Two questions: What on earth was the Ku Klux Klan doing on the Jersey Shore, and how did I not know this until I started my background research for this blog?
It turns out that much of what I thought I knew about the history of the KKK - the standardized white regalia, the cross-burnings - actually came from D.W.Griffith's inflammatory 1915 silent film Birth of a Nation, the first real blockbuster ever made. The KKK in its original incarnation was a short-lived organization founded during the Reconstruction Era to effect the violent overthrow of Republican state governments in the South via a reign of terror focused on African Americans. The federal government moved decisively to quash the group in 1871, after which its official activity largely died down.
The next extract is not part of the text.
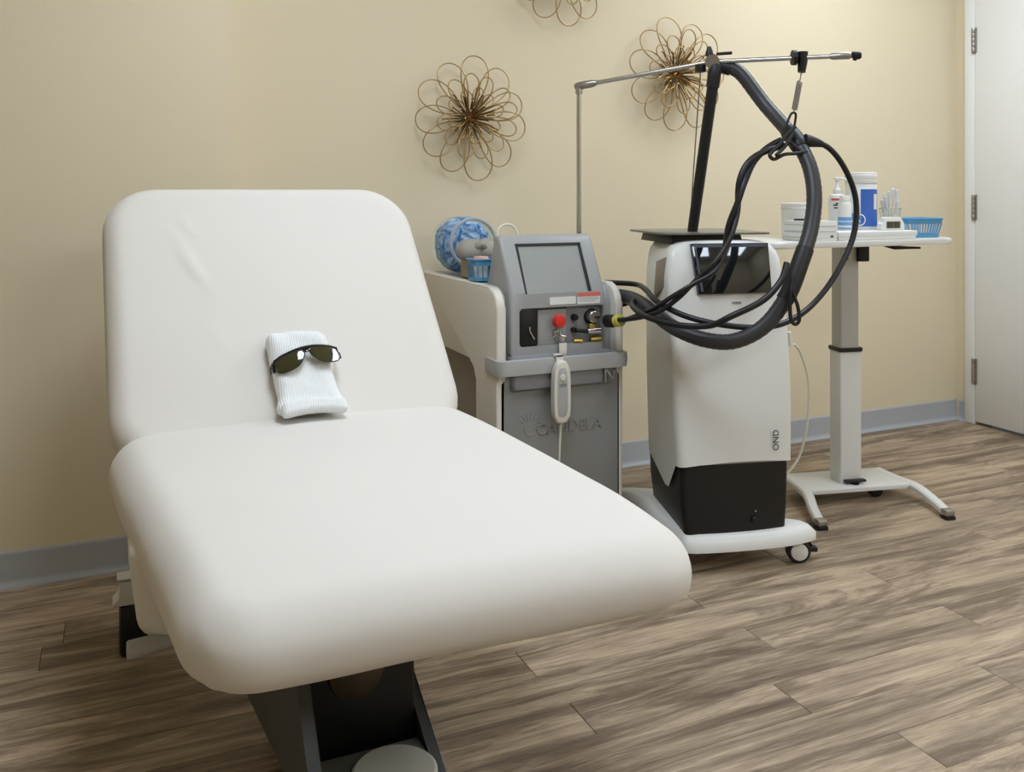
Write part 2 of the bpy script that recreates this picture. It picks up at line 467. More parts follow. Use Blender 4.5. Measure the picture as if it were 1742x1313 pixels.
cushion(0.82, BL, 0.135, 0.13, 0.05, back_fn, 8, 0.02, 0.016).build('backrest_cushion', M_fab, bed, 60)
# lower fabric drop of the cover at the hips
def skirt_fn(x, y, z):
    t = (z/0.17)
    return (x*(0.93+0.05*t), 0.2+y*(0.86+0.1*t)+0.02, 0.365+z+0.012*noise.noise(Vector((x*6, y*6, 3))))
lab(cushion(0.80, 0.58, 0.07, 0.17, 0.03, skirt_fn, 5, 0.03, 0.05).build('cover_skirt', M_fab, bed, 60), 'lower drop of the white cover under the hips')
# grey leg-rest lever under the cover
lv = MB(); lv.tube([(-0.392, -0.02, 0.366), (-0.388, -0.02, 0.366), (-0.345, -0.02, 0.370), (-0.29, -0.02, 0.374), (-0.1, -0.02, 0.376)], [0.013, 0.0155, 0.0145, 0.010, 0.010], 18)
lab(lv.build('recline_lever', M_pl_grey, bed), 'light grey recline lever')
# lift mechanism and base
def arm_poly(x, pts, name, th, m):
    return MB().prism([(a-1.65, b) for a, b in pts], 'x', x-0.41, x-0.41+th, 0.003).build(name, m, bed)
arm_poly(0.252, [(1.23, 0.235), (1.29, 0.305), (1.36, 0.37), (1.41, 0.44), (1.98, 0.44), (1.98, 0.075), (1.87, 0.10), (1.49, 0.186)], 'lift_side_plate', 0.02, M_gmetal)
arm_poly(0.522, [(1.46, 0.085), (1.53, 0.105), (1.71, 0.19), (1.80, 0.42), (2.0, 0.42), (1.95, 0.0), (1.46, 0.0)], 'lift_side_plate', 0.02, M_gmetal)
MB().box((-0.11, -0.03, 0.05), (0.11, 0.32, 0.40), 0.01).build('lift_column', M_black, bed)
MB().box((-0.2, -0.1, 0.39), (0.2, 0.4, 0.45), 0.01).build('cushion_carrier', M_black, bed)
st = MB(); st.box((-0.098, -0.42, 0.0), (0.112, -0.045, 0.115), 0.006); st.box((-0.085, -0.40, 0.113), (0.098, -0.075, 0.119), 0.003)
stp = st.build('base_step', mat('base_step_grey', (112, 113, 108), 0.5, 0.1), bed)
lab(MB().lathe([(0.0, 0.119), (0.072, 0.119), (0.075, 0.122), (0.075, 0.126), (0.070, 0.13), (0.0, 0.131)], 36, (0.035, -0.145, 0)).build('foot_switch_disc', mat('pale_sage_disc', (196, 196, 184), 0.5), bed), 'pale round foot switch')
lab(MB().lathe([(0.0, -0.03), (0.03, -0.028), (0.05, -0.018), (0.058, 0.0), (0.060, 0.12)], 28, (-0.005, -0.02, 0.255), 'y').build('lift_motor', M_wood_dome, bed), 'bronze domed lift motor')
lt = MB()                                                 # pale spring link beside the left plate
lt.rod((-0.121, -0.005, 0.30), (-0.121, -0.045, 0.205), 0.003, 8); lt.rod((-0.121, 0.03, 0.32), (-0.121, -0.045, 0.205), 0.002, 8)
for k in range(4): lt.rod((-0.121, -0.005-0.01*k, 0.29-0.022*k), (-0.121, 0.024-0.018*k, 0.29-0.022*k+0.012), 0.0016, 6)
lt.build('link_wire', M_pl_grey, bed)
bs = MB(); bs.box((-0.39, 0.76, 0.02), (0.39, 0.85, 0.09), 0.01); bs.box((-0.06, -0.05, 0.0), (0.06, 0.75, 0.07), 0.008)
bs.box((-0.40, 0.72, 0.0), (-0.33, 0.88, 0.125), 0.012); bs.box((0.33, 0.72, 0.0), (0.40, 0.88, 0.125), 0.012)
bs.build('base_frame', M_black, bed)
pd = MB(); pd.rings([[(-0.385+a*w, 0.76+dy, z) for a, dy in ((-1, -0.03), (1, -0.03), (1, 0.03), (-1, 0.03))] for z, w in ((0.125, 0.030), (0.131, 0.028), (0.142, 0.016), (0.172, 0.013), (0.176, 0.016), (0.180, 0.017))])
pd.box((-0.405, 0.735, 0.184), (-0.352, 0.785, 0.189), 0.002)
lab(pd.build('brake_pedal', M_wht, bed), 'white brake pedal at the head end')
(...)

The Belmar Station property was a lavish spread that included the Marconi Hotel, a power plant, a number of wooden outbuildings, and around 90 acres of land, later enlarged through the purchase of additional land. It was listed in contemporary documents as the Klan’s New Jersey State Headquarters and became the epicenter of Klan activity in New Jersey. For several summers the organization sponsored a circus behind the Marconi Hotel. It also maintained one and possibly several giant crosses that were lighted up on summer evenings, a spectacular but terrifying sight for picnickers across the river on the beach.
Apparently the original hope was to create a summer retreat by selling subdivided lots to Klan members. This plan was thwarted by prolonged litigation between factions of the membership and ultimately by the Depression.
In November of 1941 the property was acquired by the Army and just days later Pearl Harbor sent their operations into high gear. If my parents were even aware of the area’s history as a KKK stronghold, it certainly wasn’t a part of their Neptune. They and their friends were newcomers themselves, and many were Jewish, Catholic, or African American. Besides, they had a war to fight and children to rear.
An odd sidelight: While researching this post, I learned that the Monmouth Pleasure Club had hosted meetings attended by national KKK officials, whose “grand wizard” was Hiram K. Evans of Illinois. In his honor, the Marconi site became known as the “Evans Encampment.” I subsequently found an announcement by the War Department that the site of the Signal Corps Radar Laboratory. in a solemn ceremony held on March 31, 1942, would be designated Camp Evans in memory of Lt. Col. Paul W. Evans.
Would it be excessively cynical of me to wonder if there was reverse engineering going on here, in order to keep but sanitize the Camp Evans name?